Yesterday as I washing my daughter's hair in the shower, I remembered my grandmother, and her own part in this very same activity. I never showered with her but I remember clearly how she turned hair washing time into an exercise of play. My grandmother was an adept at this slight of hand. She could sprinkle a little magic on all of the tine minutia of every day life. When it came time to wash my hair, which was long for most of my childhood, I threw a fit. Like most six year olds, I was not thrilled at the idea of being clean or at least not thrilled at the process of becoming clean. I would cry but never tantrum. One didn't tantrum around my Grams. But it was okay because she always knew what to do.
Patting her perfectly coiffed, blond hair, she say "Now Ginger, don't you want the "treatment?" My grams was (and is) one classy lady, and I longed to be as fancy as she was even in my tomboy haze of tree climbing, bike riding, scraped knees and random bruises. The first time she suggested this I was suspicious at what this treatment might include.But after the first time, I looked forward to my "treatments." You see a treatment was a homemade beauty salon.
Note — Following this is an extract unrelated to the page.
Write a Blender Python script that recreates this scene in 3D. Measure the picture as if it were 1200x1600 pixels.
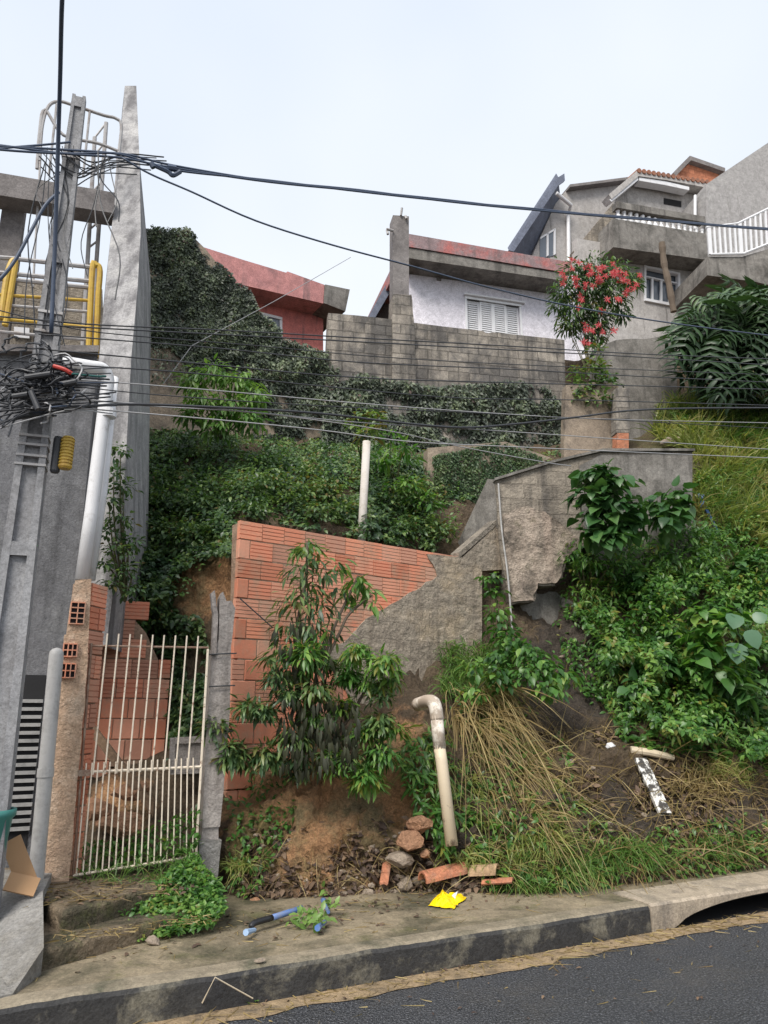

A chair would be pulled up the sink, and I would have a towel draped around my clothes. My Grams would have me lean back and then with warm water coming from the sprayer, she begin to wash my hair. I can still feel the warm water soaking in while my Grams chatted to me about what I did that day or the day before. I'd began to relax as she massaged shampoo into my scalp soothed by the fact I could trust her not to soap in my eyes. And she didn't stop at the hair wash. She'd wash my face with her special Avon products which always smelled like her: flowery but not too overpowering. Sometimes she'd even dab on some lip gloss. She would gently comb my hair, telling me how lovely I was. On days when she had some times she'd blow dry me out too. Afterwards we would sip coffee--mine heavy on cream and sugar and light on coffee--with a little snack. I would always be quiet and still those days so as not to mess up my do. Sitting on the couch, drawing or looking at books, I'd feel encapsulated in the magic that my grandmother wove around me.